WASHINGTON — Making big cuts in emissions linked to global warming could trim U.S. economic growth by $400 billion to $1.8 trillion over the next four decades, a new study says.


The study published today by a nonprofit research group partially funded by the power industry concludes that halving emissions of carbon dioxide — the main greenhouse gas linked to global warming — will require “fundamental” changes in energy production and consumption.


The Electric Power Research Institute said the most cost-effective way to reduce the level of carbon dioxide in the atmosphere was to make many changes at once, including expanding nuclear power, developing renewable technologies and building systems to capture and store carbon dioxide emitted from coal plants. Reducing demand for electricity also is key, the institute said.
Still, the shift to cleaner technologies will raise the price of both electricity and natural gas, whose use in power generation is expected to grow in a carbon-constrained world.

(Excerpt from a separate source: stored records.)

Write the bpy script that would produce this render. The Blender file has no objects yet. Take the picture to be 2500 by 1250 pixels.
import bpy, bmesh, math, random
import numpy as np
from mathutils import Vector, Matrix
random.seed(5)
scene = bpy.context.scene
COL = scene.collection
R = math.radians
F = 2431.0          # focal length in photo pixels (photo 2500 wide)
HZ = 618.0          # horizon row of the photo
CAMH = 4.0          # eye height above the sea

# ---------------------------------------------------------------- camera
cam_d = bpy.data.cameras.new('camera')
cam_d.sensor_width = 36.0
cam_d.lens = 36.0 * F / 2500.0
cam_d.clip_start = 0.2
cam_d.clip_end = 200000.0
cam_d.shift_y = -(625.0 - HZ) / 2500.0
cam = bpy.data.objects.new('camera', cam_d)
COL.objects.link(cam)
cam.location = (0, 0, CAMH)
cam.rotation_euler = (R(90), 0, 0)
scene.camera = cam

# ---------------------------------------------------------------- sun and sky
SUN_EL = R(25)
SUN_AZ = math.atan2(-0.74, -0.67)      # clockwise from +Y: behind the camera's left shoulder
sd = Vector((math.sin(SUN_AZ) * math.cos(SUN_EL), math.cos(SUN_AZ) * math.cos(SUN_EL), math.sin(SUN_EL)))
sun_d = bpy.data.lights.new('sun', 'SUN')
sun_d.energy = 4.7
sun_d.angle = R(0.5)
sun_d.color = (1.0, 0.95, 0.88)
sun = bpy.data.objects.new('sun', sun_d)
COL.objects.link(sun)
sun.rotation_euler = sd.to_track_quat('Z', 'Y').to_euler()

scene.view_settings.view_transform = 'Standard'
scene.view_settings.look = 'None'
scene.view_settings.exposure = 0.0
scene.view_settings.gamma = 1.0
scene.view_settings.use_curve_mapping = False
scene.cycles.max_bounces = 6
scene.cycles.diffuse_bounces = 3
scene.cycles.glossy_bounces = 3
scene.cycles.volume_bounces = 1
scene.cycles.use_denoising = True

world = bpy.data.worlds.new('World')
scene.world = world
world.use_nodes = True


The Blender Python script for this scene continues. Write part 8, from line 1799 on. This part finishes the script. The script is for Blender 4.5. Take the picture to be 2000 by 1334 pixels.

The EPRI cost estimate is based on a 50 percent cut in total U.S. carbon emissions from 2010 levels by 2050. Without such a cut and the shifts in technology it would bring, the Energy Department projects that U.S. carbon emissions will rise from about 6 billion metric tons a year in 2005 to 8 billion metric tons by 2030.

The report calls for more modest cuts in emissions than some proposals currently being considered in Congress. Bigger cuts could well be more expensive.

However, a leading environmental group said the study missed a key point: the economic costs of not doing anything to stop global warming — which they warn will lead to problems as diverse as flooding damage, refugee crises and less snow at ski resorts.